Project
Optical coffee bean sorting with robotic arm
Project Summary
Senior design prototype for detecting rocks in coffee beans using Raspberry Pi vision, Random Forest classification, mechanical sorting, load-cell feedback, and robotic delivery.
- Status
- Senior design prototype
- Role
- Computer vision + ML + camera pipeline
- Team
- Brian Huang, Tae Kang, Young Lai
- Stack
- Python, OpenCV, scikit-learn, NumPy, Raspberry Pi
Interactive Sorting Visualization
The animation below shows the sorting problem, the gap between industrial and manual inspection, and the prototype workflow that uses camera-based classification to drive a physical sorting gate.
I. Overview
The project targets a practical quality-control problem for small cafes and roasters: rocks or foreign objects mixed with beans can damage grinders, but manual sorting is slow and inconsistent. The prototype automates that final inspection step by combining vision, classification, mechanical routing, weighing, and robotic delivery in one system.
II. Problem and Objective
The system is designed to detect and remove rocks from coffee beans before packaging or grinding. A Raspberry Pi camera captures each object, the computer vision pipeline extracts features, and the machine learning model classifies each object as an accepted bean or rejected debris.
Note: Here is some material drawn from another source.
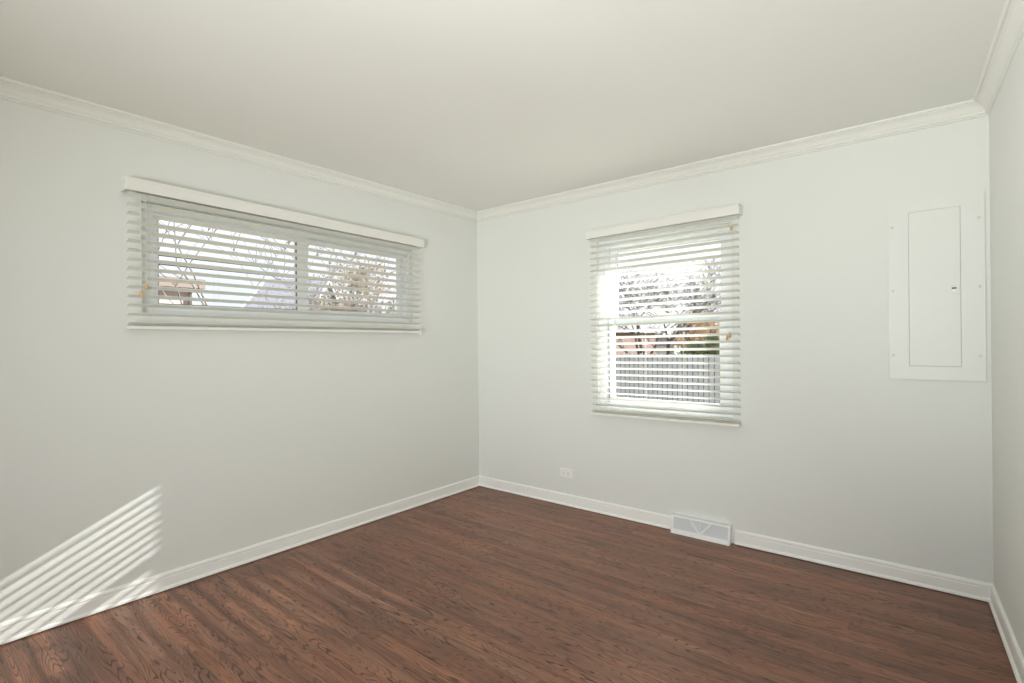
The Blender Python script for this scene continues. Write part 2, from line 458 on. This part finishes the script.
# ================================================================== blinds
def make_blind(label, root_loc, rotz, width, z_top, z_bot, n_slats, tilt_top, tilt_bot, ladders, cords, tassels, knob, skew_top=0.0, skew_bot=0.0):
    """local frame: x along the wall (0..width), -y into the room, z height; root at the wall under the valance's left end"""
    t = thing('window_blind', label, 'blind', root_loc, 'horizontal blinds over the windows', rotz)
    z0 = root_loc[2]
    # valance with two returns
    bm = boxes((-.012, width + .012, -.076, -.064, z_top - .062, z_top))
    add_prism(bm, [(-.012, -.0775, z_top - .010), (-.012, -.079, z_top - .005), (-.012, -.079, z_top + .002), (-.012, -.064, z_top + .002), (-.012, -.064, z_top - .010)],
                  [(width + .012, -.0775, z_top - .010), (width + .012, -.079, z_top - .005), (width + .012, -.079, z_top + .002), (width + .012, -.064, z_top + .002), (width + .012, -.064, z_top - .010)])
    add_box(bm, -.012, -.002, -.064, -.001, z_top - .062, z_top)
    add_box(bm, width + .002, width + .012, -.064, -.001, z_top - .062, z_top)
    obj('valance', bm, M['valance'], t, .002)
    bm = boxes((.004, width - .004, -.058, -.004, z_top - .050, z_top - .008))
    obj('head_rail', bm, M['blind'], t, .002)
    for o in t.children:                                             # the blind hangs a little out of level
        o.rotation_euler.y = -skew_top; o.location.z = -skew_top * width / 2; o.location.x = skew_top * z_top
    yc = -.034
    pitch = (z_top - .075 - (z_bot + .030)) / (n_slats - 1)
    tl = lambda f: tilt_bot + (tilt_top - tilt_bot) * f
    ca, sa = 1.0, 0.0
    proto = None
    for i in range(n_slats):
        f = i / (n_slats - 1)
        sk = skew_bot + (skew_top - skew_bot) * f
        zc = z_bot + .030 + pitch * i - sk * width / 2
        if proto is None:
            bm = bmesh.new()
            prof = []
            N = 6
            for k in range(N + 1):                                   # slightly crowned slat, 50 mm by 2.8 mm
                q = -.025 + .05 * k / N
                prof.append((q, .0016 + .0009 * (1 - (q / .025) ** 2)))
            for k in range(N, -1, -1):
                q = -.025 + .05 * k / N
                prof.append((q, -.0016 + .0009 * (1 - (q / .025) ** 2)))
            rp_ = [(ca * q + sa * w, -sa * q + ca * w) for q, w in prof]   # room edge (negative y) goes up for positive tilt
            add_prism(bm, [(.006, q, w) for q, w in rp_], [(width - .006, q, w) for q, w in rp_])
            proto = obj('slat', bm, M['blind'], t)
            proto.location = (0, yc, zc); proto.rotation_euler = (-tl(f), -sk, 0)
        else:
            c = proto.copy(); COL.objects.link(c); c.parent = t; c.location = (0, yc, zc); c.rotation_euler = (-tl(f), -sk, 0)
    # bottom rail
    bm = bmesh.new()
    pr = [(-.027, .002), (-.024, .0), (.024, .0), (.027, .002), (.027, .014), (.024, .017), (-.024, .017), (-.027, .014)]
    add_prism(bm, [(.005, yc + q, z_bot + w) for q, w in pr], [(width - .005, yc + q, z_bot + w) for q, w in pr])
    br = obj('bottom_rail', bm, M['blind'], t)
    br.rotation_euler.y = -skew_bot; br.location.z = -skew_bot * width / 2; br.location.x = skew_bot * z_bot
    for x in ladders:                                                # ladder: front and rear strings with a rung under each slat
        bm = bmesh.new()
        for s in (-1, 1):
            yy = yc + s * .0275
            add_tube(bm, [(x, yy, z_bot + .010), (x, yy, z_top - .05)], .0009, 5)
        for i in range(n_slats):
            zc = z_bot + .030 + pitch * i + (skew_bot + (skew_top - skew_bot) * i / (n_slats - 1)) * (x - width / 2)
            sa = math.sin(tl(i / (n_slats - 1)))
            add_tube(bm, [(x, yc - .0275, zc - .0028 + sa * .027), (x, yc + .0275, zc - .0028 - sa * .027)], .0006, 4)
        obj('ladder_string', bm, M['cord'], t)
    for (x, zb) in cords:
        bm = bmesh.new()
        add_tube(bm, [(x, -.0668 + .003, z_top - .055), (x + .001, -.0655, (z_top + zb) / 2), (x, -.0655, zb + .030)], .0011, 6)
        obj('lift_cord', bm, M['cord'], t)
    for (x, zb) in tassels:
        bm = bmesh.new()
        add_lathe(bm, (x, -.0655, zb), (0, 0, 1), [(.0055, 0), (.0085, .003), (.0085, .010), (.006, .021), (.0038, .030), (.0028, .034)], 14)
        obj('tassel', bm, M['tassel'], t, smooth=True)['label'] = 'tan wooden cord tassel'
    if knob:
        x, zb = knob
        bm = bmesh.new()
        add_tube(bm, [(x, -.0655, z_top - .055), (x, -.0655, zb + .02)], .0011, 6)
        kc = obj('tilt_cord', bm, M['cord'], t)
        bm = bmesh.new()
        add_lathe(bm, (x, -.0655, zb), (0, 0, 1), [(.004, 0), (.0085, .004), (.0095, .010), (.007, .017), (.003, .024)], 14)
        obj('cord_knob', bm, M['plate'], kc, smooth=True)
    return t

# left wall: local x runs along +y, room is local -y -> rotate 90 deg about z: (x, y) -> (-y, x)
LB0 = -2.608
make_blind('long low white faux-wood blind over the wide slider window on the left wall', (0, LB0, 0), math.pi / 2, 1.905,
           2.106, 1.364, 15, math.radians(13.0), math.radians(15.0),
           [.103, .414, .672, 1.237, 1.769], [(.052, 1.530), (.074, 1.567)], [(.052, 1.530), (.074, 1.567)], (1.877, 1.345), -.0125, -.003)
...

The goal was not only to train a classifier, but to connect that classifier to physical actuation. The prediction drives a motorized flipper, while load-cell feedback tracks accepted bean weight and triggers the robotic arm delivery sequence when the target batch is ready.
III. System Architecture
The hardware workflow begins with a slow feeder that meters unsorted beans and rocks so objects enter the camera region in a controlled sequence. The Pi captures the region of interest, isolates contours, extracts geometric, color, texture, and Hu-moment features, then classifies each object as bean or rock.
The classifier result drives a motorized flipper that sends accepted beans toward the bean path and rejected objects toward the rock bin. A load cell tracks accumulated accepted weight; once the target is reached, the system stops feeding and triggers a robotic arm delivery sequence.
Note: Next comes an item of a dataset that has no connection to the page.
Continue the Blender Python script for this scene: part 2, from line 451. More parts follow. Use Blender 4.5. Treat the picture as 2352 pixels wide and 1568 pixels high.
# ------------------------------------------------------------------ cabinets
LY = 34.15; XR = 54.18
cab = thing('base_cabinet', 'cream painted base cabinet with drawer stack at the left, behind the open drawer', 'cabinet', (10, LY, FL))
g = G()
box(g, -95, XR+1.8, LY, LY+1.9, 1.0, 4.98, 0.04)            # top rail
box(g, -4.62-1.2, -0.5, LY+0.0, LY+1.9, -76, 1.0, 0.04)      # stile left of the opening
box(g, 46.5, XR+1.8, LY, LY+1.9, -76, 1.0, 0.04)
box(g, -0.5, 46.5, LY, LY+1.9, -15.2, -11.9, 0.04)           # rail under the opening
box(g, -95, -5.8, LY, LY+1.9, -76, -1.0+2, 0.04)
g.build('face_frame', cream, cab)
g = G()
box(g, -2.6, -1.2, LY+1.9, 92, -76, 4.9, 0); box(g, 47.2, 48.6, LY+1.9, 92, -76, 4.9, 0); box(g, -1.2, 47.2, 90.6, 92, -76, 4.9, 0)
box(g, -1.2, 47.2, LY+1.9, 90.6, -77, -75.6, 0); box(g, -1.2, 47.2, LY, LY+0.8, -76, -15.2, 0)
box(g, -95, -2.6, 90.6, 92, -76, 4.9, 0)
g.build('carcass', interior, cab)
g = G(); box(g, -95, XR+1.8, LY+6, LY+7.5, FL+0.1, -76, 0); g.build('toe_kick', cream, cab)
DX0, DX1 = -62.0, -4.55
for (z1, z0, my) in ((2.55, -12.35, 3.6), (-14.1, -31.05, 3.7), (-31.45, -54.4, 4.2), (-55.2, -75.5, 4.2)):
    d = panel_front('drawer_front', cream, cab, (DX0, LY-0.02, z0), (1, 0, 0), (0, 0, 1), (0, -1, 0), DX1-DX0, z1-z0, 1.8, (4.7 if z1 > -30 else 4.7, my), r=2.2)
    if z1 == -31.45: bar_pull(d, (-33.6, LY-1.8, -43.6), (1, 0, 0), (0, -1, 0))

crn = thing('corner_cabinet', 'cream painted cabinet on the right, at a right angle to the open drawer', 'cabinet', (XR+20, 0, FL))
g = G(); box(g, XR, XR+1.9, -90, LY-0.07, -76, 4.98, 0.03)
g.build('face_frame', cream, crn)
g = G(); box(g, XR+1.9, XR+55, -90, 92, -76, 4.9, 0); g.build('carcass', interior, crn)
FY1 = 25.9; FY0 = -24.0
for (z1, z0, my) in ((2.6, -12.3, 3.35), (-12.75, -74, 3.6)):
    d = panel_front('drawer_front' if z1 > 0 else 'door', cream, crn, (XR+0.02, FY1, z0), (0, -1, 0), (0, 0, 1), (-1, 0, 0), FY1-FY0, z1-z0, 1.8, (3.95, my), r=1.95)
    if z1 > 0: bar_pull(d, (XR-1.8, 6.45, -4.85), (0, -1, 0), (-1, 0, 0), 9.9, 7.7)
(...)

IV. Computer Vision and Machine Learning
I primarily worked on the computer vision and machine learning subsystem, including the Raspberry Pi camera workflow, data sampling process, feature extraction, classifier testing, and the decision logic that connects perception output to the rest of the sorting pipeline.
The vision stack used a Raspberry Pi Camera V2, OpenCV preprocessing, 16-feature extraction, and Random Forest classification. The full system also depended on Raspberry Pi GPIO, stepper-driven feeder and flipper control, Arduino serial communication, and load-cell feedback.
V. Results and Testing
The standalone classifier reached 86% accuracy. The complete prototype reached 70.7% end-to-end sorting accuracy across 300 mixed objects, with 72.4% bean retention and 62.0% rock rejection.
| Trial | Beans to Basket | Rocks to Reject | Bean Acc. | Rock Acc. |
|---|---|---|---|---|
| Trial 1 | 39/50 | 5/10 | 78% | 50% |
| Trial 2 | 35/50 | 6/10 | 70% | 60% |
| Trial 3 | 37/50 | 8/10 | 74% | 80% |
| Trial 4 | 35/50 | 5/10 | 70% | 50% |
| Trial 5 | 37/50 | 7/10 | 74% | 70% |
| Avg | 36.2/50 | 6.2/10 | 72.4% | 62% |
The standalone vision model performed better than the complete machine. Most full-system losses came from feeder and flipper mechanics rather than only the classifier.
VI. Technical Challenges
The hardest lesson was that a decent classifier is not enough. The vision model reached 100% rock precision when it predicted a rock, but rock recall was 73%, meaning some rocks still looked too similar to beans under the available lighting, orientation, and sample-size constraints.
The full system also lost accuracy when objects landed near the flipper edge or when tray-level actuation sent nearby beans to the reject side along with a rock.
VII. What This Project Demonstrates
This project shows embedded AI as a full physical system rather than a notebook result. It required Linux/Raspberry Pi setup, camera calibration, OpenCV preprocessing, model training, hardware control, serial communication, weighing feedback, and debugging across software and mechanics.
It also shaped how I evaluate ML systems: the real question is not only whether the model is accurate, but whether the whole pipeline is reliable.